Читатель Вулфа, однако, должен приучить зрение к меньшей освещённости, к тусклым краскам другого пейзажа, другой среды. «Поезд в глухую среду»… В среду – сердцевину, глухомань недели, в невидимое, гудящее, глухое ядро времени; и эта среда – повсюду, она одна и есть на свете, и человек один, сколько б имён он ни имел – и Николай Нидворяша, и почти поименованный мужчина видный, мужчиновидный, и человек бурятский, он же человек каракалпакский (он же «мужской пассажир») – этот человек, по сути, аноним. Одиночество, которого в книге хлебай – не выхлебаешь, есть не изысканное «одиночество поэта в толпе», а одиночество человеческого месива, сплавленного в одно удивлённое существо между землёй, похожей на пустые небеса, – и небом, похожим на натруженную, изуродованную землю: на востоке «жарят и жгут резину», а на западе «жирная неба пашется борозда».
И то, что читатель назовёт народом, звучит не как греческий хор, но соло: одинокий голос человека по имени Мы. «Мы жили до войны». Время стоит, как поезд на полустанке. Неподвижный в своём горестном движении. Время неподвижно идёт назад, идёт в Освенцим. И хор звучит как одна страдающая душа. «И тогда на барабан предместий / из туннеля накручивался поезд, / и впотьмах живые / пели смутным хором. Как баржу в иле, / стронув речь наутро, пока не спелись». После Освенцима нет ничего потому, что тлеющий Освенцим – всегда, как закат, не перегорающий в рассвет.
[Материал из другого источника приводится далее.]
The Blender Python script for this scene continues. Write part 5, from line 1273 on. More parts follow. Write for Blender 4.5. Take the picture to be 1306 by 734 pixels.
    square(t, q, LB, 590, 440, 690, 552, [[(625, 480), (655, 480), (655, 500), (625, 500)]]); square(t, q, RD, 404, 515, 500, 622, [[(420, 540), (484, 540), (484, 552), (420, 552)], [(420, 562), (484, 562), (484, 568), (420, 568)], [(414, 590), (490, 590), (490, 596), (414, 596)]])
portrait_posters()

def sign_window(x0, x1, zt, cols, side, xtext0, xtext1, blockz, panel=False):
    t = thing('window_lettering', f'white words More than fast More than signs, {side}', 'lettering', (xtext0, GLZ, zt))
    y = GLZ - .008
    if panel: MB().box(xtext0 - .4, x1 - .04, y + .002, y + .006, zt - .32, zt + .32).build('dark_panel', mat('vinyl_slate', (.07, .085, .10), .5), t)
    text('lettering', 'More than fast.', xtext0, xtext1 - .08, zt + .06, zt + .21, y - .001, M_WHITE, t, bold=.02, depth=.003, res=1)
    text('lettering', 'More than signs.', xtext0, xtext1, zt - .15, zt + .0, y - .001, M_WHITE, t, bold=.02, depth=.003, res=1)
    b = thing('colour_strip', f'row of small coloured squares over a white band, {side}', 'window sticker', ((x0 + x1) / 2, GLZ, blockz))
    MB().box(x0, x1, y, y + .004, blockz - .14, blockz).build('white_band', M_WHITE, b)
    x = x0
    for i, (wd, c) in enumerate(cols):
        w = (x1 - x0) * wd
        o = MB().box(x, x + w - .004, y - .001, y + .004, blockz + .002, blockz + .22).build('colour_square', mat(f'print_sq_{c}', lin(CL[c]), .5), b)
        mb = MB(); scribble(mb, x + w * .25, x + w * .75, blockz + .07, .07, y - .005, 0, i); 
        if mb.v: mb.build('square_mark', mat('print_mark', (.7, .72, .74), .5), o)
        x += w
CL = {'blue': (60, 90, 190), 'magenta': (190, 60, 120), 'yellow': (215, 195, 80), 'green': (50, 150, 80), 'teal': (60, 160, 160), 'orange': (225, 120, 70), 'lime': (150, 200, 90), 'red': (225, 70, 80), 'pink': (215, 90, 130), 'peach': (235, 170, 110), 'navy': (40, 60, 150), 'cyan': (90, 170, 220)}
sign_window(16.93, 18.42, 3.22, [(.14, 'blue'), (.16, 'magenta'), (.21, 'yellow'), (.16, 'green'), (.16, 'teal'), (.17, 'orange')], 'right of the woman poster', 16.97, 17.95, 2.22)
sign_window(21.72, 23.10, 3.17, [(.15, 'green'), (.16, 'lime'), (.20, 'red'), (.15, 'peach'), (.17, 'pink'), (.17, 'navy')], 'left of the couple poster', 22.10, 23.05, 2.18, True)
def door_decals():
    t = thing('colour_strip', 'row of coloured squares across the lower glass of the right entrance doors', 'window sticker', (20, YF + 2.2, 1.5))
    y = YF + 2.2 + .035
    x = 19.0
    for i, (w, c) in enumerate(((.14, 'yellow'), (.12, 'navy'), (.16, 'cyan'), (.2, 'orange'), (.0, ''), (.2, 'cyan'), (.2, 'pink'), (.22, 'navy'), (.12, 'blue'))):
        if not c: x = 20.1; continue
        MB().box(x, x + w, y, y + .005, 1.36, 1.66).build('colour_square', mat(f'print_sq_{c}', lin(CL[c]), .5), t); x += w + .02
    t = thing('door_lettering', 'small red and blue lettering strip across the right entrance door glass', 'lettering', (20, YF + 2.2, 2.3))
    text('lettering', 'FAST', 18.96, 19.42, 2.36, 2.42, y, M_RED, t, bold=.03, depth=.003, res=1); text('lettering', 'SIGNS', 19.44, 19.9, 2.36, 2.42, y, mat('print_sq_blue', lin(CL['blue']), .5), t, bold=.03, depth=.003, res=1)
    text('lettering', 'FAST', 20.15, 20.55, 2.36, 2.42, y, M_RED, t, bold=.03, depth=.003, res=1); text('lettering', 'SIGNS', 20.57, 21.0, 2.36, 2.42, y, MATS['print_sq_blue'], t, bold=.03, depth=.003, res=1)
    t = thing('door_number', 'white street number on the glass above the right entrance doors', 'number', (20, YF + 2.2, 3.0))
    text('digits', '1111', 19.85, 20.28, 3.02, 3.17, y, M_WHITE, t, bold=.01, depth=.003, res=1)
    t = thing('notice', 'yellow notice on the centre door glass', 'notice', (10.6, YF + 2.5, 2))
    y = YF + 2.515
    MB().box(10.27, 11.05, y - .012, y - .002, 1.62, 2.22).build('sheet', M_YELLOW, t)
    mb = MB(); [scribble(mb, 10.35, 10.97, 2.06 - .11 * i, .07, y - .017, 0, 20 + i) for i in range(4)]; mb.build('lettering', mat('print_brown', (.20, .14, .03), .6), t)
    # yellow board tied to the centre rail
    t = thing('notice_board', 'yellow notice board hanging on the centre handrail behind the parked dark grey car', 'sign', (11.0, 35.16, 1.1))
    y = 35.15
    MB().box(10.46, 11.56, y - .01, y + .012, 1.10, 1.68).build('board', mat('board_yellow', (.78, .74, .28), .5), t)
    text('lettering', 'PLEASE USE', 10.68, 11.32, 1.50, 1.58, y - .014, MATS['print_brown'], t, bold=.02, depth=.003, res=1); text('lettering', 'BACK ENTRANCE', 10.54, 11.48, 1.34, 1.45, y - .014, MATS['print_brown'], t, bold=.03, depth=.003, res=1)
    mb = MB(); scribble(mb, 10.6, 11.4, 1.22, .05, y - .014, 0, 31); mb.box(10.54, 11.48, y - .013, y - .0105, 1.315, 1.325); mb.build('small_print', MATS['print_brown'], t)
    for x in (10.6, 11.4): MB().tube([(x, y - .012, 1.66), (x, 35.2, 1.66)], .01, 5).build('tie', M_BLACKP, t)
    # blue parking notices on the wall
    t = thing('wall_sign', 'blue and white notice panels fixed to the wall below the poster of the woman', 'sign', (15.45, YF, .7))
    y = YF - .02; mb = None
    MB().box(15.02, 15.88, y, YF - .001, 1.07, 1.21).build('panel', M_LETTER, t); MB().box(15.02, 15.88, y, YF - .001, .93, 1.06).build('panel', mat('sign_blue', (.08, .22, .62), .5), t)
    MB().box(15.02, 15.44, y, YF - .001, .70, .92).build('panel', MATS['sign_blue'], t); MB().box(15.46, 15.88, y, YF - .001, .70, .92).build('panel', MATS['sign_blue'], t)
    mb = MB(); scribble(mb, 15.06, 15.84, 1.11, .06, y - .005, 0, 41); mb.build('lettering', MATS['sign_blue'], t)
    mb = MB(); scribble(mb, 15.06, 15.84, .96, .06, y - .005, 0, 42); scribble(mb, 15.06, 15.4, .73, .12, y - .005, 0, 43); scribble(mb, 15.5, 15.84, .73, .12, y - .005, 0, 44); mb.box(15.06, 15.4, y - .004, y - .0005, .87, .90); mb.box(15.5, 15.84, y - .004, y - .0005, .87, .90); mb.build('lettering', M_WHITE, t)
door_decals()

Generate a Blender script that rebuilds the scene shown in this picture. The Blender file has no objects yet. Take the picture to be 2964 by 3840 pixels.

Перед нами – миф. Вполне замкнутый мир, где длина истории – один миг, включая прошлое и будущее, и «день растянут, как дым в сосуде». Прошлое – это когда «шло на убыль», настоящее – теперь, когда «идёт на спад». «Вагоновожатые временца». В этом мире если и есть подобие часового механизма, то это рывки передёргивающегося железнодорожного состава, его рычаги и колена. И если есть ритм – это гудки поездов. Почти любая страница этой книги подобна голограмме. Напластование, слипание картинок в одну плоскость: стянутые скрепами странного вулфовского синтаксиса образы оказываются неслучайными соседями и сводятся в одну тускло мерцающую волшебную картину неизменного настоящего, уходящего в глубь перспективы.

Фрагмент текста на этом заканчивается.